Monday, January 20, 2014

Huck Finn and Self-Enslavement

Connor McCloskey
Dr. Ellis
EN 346 Critical Meth: Banned Books
January 21st, 2014
Huck Finn and Self-enslavement
When reflecting back on Huck Finn’s liberation from the civilized world that seems to offer terrors such as slavery, alcoholism, and abuse to the world of nature that offers peaceful relaxation aboard the timeless Mississippi, it appears as though over the course of his journey, Huck’s world of nature becomes method by which he enslaves himself to the horrors and the nightmares of the world at large. Huck says early in the novel that not only the books, and by proxy civilizations, are bad, but Huck also states that all books lie in one way or another, and some more than others. This fact becomes interesting when looking into Huck’s credibility as an author and a narrator who is not only a product of his racist and violent culture, as seen by his sense of shame or guilt for Jim’s escape to freedom, but also as someone who witnessed numerous tragic events at a young age and must make sense of those events to help him with his nightmares. By writing about the events, Huck takes control of his own story and enables himself to hide the true nature of the horrors of the world he witnessed through the development of his writing. In this sense, Huck never really reaches liberation by running from civilization, and he even goes further to enslave himself by running from the nightmares and continually lying to his audience. Huck emphasizes this best when he writes:
Tom’s most well, now, and got his bullet around his neck on a watchguard for a watch, and is always seeing what time it is, and so there ain’t nothing more to write about, and I am rotten glad of it, because if I’d a knowned what a trouble it was to make a book I wouldn’t a tackled it ain’t agoing to no more. But I reckon I got to light out for the Territory ahead of the rest, because aunt Sally she’s going to adopt me and sivilize me and I can’t stand it. I been there before. (Twain 295-296).

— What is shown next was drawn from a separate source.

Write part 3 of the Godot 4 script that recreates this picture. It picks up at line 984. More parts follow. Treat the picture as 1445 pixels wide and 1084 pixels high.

Here we learn a lesson from Huck’s inability to accept his problems, mainly about not running from them. Huck seems to believe that heading out to a new area unknown to the rest of the world, where he can get a fresh start, will absolve him of his damnation and will stop his nightmares. What Huck seems to miss lies in the condition of civilization and how it, like the Mississippi river, exists in this unfolding duality in terms of the negative and the positive for Huck. Huck can run, but civilization will eventually catch up to him. It is up to Huck to realize the potential that civilization has for good, after all, although civilization enslaved Jim and stripped him of his humanity, it was civilization that also gave him freedom. In this sense, I feel as though this message of our creative potential should ring for us, especially as we live within a university where we not only have the ability to re-invent ourselves when we first arrive, but also have the potential for opening our minds to new experiences and changing our outlook on the world through our interactions with others. Most importantly I feel as though we should learn from Huck and understand that although we can never truly escape our problems, especially by running to new places, we still have the ability to write our own stories. Just remember that we do not have to do things by the book, which I feel limits our ability to not only express ourselves individually, but actually be ourselves.
               Works Cited
Twain, Mark, and Thomas Cooley. Adventures of Huckleberry Finn: An Authoritative Text, Contexts and Sources, Criticism. New York: Norton, 1999. Print.